— Begin Exercise materials —
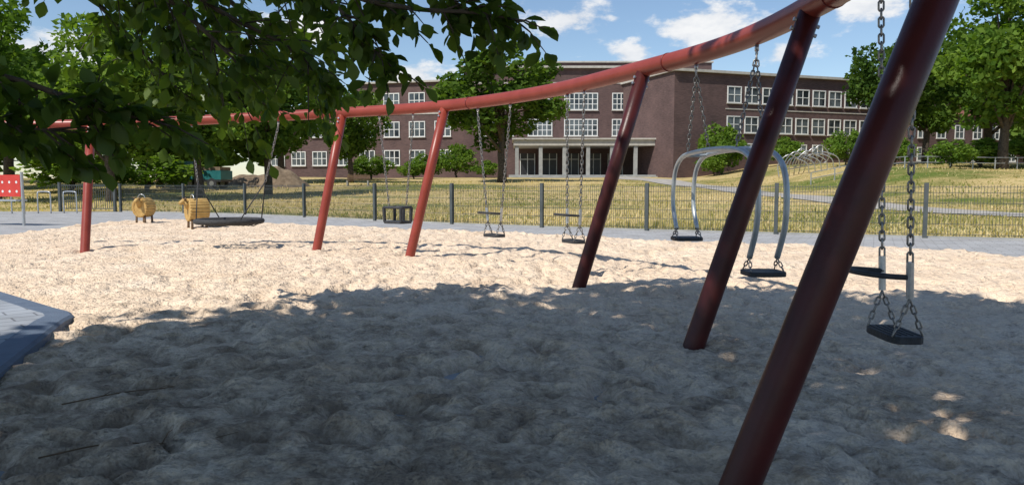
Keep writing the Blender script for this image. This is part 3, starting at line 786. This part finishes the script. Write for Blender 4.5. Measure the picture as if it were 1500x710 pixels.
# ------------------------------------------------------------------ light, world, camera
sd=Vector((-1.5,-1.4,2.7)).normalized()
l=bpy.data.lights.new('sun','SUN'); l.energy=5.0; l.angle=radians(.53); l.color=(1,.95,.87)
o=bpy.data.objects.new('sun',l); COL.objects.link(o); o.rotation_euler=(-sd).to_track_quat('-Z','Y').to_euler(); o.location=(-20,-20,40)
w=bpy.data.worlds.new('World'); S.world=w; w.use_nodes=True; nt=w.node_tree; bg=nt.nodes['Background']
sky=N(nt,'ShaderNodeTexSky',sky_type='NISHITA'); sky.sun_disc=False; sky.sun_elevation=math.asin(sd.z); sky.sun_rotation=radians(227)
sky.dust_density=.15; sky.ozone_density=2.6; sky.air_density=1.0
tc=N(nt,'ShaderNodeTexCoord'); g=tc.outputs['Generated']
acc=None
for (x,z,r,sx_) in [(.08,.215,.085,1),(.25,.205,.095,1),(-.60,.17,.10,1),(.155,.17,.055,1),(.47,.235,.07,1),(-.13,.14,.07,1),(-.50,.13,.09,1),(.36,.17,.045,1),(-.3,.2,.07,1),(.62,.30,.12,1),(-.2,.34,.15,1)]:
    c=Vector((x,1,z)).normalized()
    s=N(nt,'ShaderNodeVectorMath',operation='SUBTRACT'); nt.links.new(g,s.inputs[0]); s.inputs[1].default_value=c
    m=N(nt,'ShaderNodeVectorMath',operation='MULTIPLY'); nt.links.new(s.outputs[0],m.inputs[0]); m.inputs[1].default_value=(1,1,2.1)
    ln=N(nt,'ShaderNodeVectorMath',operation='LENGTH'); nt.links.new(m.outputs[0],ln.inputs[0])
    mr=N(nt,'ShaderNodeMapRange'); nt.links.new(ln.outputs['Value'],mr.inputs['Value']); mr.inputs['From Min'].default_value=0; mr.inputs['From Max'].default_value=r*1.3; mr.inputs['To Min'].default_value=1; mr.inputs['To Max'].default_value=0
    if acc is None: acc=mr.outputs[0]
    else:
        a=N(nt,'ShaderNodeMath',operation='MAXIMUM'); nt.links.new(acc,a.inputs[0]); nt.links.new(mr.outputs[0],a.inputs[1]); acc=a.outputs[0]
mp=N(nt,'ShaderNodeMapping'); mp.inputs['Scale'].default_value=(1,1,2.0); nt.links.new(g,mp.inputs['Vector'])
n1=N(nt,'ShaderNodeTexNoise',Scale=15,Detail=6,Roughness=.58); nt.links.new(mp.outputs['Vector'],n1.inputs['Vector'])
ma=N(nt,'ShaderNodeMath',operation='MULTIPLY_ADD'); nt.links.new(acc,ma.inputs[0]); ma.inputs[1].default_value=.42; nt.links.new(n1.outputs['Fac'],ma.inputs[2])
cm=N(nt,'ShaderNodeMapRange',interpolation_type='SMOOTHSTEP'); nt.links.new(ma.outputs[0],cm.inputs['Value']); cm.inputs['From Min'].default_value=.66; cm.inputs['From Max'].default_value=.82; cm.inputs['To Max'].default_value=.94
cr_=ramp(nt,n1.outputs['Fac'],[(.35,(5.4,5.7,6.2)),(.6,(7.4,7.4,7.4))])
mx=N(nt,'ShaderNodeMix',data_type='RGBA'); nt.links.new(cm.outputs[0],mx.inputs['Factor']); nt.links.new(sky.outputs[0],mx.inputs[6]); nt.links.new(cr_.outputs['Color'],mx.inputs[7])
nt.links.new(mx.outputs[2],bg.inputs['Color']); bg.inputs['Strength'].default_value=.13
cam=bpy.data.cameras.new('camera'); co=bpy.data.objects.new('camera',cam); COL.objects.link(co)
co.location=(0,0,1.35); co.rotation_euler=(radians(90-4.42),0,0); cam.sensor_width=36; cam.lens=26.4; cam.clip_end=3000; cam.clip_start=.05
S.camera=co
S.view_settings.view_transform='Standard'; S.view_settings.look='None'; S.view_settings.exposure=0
— End Exercise materials —
— Begin Exercise materials —
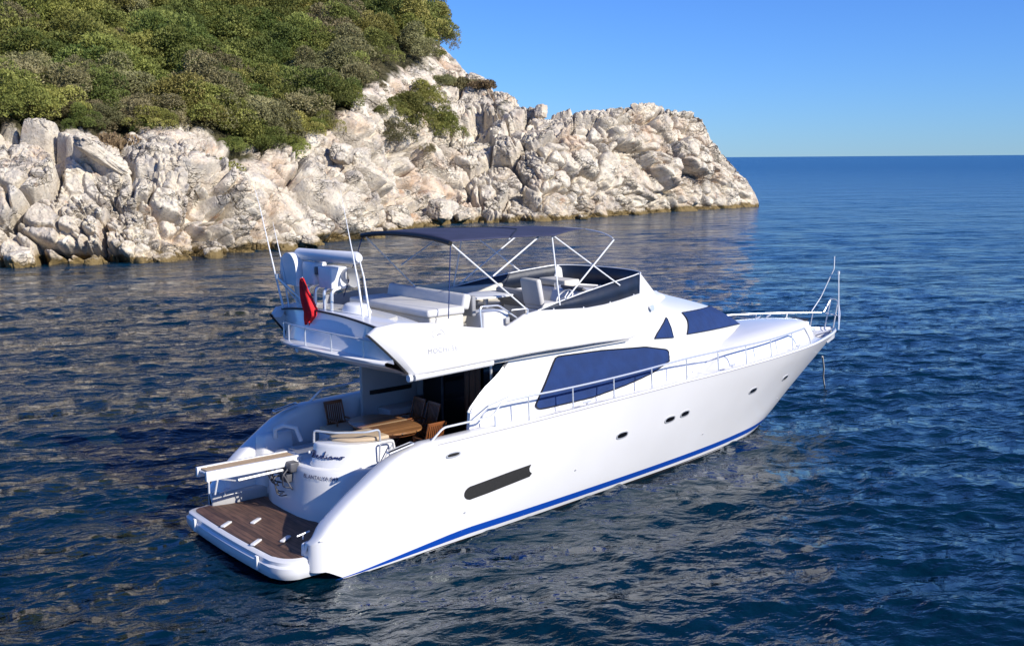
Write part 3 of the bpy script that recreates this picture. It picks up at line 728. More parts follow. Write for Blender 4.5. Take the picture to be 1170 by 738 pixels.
— End Exercise materials —
— Begin Exercise materials —
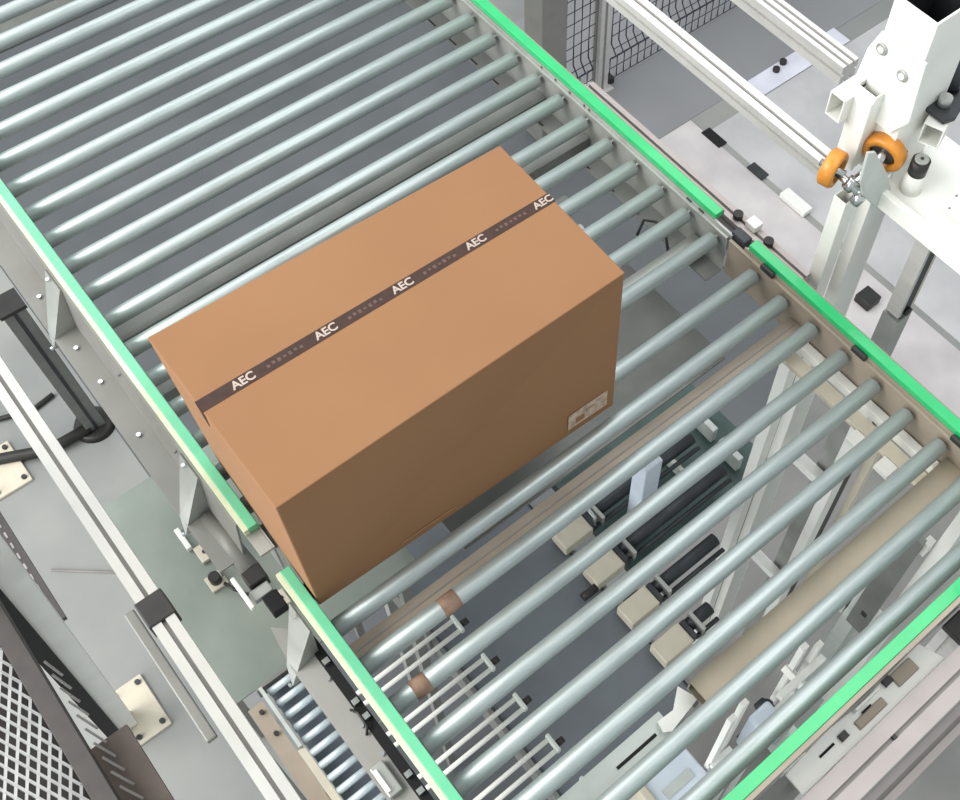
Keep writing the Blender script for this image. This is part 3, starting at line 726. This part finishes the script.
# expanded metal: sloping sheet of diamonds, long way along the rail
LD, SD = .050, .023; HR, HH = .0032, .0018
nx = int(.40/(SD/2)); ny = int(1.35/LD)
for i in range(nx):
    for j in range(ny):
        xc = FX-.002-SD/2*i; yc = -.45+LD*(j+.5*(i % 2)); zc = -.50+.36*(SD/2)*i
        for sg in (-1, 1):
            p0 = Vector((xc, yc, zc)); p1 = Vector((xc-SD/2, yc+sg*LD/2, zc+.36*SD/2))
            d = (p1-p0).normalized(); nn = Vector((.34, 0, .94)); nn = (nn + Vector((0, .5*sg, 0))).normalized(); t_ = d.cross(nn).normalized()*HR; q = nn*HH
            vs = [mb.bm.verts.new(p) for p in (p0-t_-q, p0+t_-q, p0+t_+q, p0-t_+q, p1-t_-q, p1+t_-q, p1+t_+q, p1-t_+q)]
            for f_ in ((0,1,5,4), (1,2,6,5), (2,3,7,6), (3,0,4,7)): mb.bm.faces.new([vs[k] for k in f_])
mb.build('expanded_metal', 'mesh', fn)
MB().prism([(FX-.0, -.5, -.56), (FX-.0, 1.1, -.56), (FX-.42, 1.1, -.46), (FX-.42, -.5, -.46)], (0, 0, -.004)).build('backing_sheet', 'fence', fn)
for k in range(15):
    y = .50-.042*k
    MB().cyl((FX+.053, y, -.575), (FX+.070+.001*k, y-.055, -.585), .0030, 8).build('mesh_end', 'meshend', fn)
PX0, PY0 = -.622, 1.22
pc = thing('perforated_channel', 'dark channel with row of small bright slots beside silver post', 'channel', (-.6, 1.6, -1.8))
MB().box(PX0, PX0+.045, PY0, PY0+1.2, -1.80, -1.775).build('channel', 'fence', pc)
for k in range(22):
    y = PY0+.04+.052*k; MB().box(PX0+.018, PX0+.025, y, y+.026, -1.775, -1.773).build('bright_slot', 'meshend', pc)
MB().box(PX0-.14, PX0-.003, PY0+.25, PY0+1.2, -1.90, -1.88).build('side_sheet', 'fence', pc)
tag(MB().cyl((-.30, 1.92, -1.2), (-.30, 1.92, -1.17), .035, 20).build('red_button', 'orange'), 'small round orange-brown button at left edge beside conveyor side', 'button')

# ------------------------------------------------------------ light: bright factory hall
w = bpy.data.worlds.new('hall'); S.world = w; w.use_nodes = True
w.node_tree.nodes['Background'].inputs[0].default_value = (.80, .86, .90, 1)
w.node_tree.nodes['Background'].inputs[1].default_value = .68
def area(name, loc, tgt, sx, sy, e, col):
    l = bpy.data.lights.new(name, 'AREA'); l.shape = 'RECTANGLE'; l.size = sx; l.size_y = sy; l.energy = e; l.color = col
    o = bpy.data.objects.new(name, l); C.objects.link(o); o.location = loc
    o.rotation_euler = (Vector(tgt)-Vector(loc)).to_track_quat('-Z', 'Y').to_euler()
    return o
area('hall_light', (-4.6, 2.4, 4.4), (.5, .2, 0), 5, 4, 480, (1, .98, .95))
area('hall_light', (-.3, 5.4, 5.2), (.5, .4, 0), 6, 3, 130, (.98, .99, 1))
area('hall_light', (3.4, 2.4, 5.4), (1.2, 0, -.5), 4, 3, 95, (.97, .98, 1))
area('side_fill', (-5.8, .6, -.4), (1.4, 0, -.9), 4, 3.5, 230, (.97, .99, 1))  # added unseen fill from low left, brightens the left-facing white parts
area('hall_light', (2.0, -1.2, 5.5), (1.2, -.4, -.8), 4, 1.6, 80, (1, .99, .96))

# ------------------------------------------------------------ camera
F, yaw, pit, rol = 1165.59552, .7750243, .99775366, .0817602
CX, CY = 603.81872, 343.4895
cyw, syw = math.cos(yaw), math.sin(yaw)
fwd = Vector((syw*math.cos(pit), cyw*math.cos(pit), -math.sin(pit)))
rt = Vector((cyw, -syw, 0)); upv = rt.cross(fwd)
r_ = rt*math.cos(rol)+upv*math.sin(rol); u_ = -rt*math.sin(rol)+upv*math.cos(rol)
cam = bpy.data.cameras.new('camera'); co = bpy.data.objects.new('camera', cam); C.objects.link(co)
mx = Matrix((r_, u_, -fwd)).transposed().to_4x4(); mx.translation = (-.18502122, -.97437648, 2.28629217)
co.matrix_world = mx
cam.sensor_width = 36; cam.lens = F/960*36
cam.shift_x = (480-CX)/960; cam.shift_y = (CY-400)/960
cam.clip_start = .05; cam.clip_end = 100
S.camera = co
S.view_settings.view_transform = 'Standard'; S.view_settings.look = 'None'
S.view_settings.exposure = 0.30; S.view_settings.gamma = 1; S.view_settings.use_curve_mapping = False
— End Exercise materials —
§ **Directions for this task**: Among the lines above, how many contain the string "writing"? State the number alone.

§ **Answer to this exercise**: 2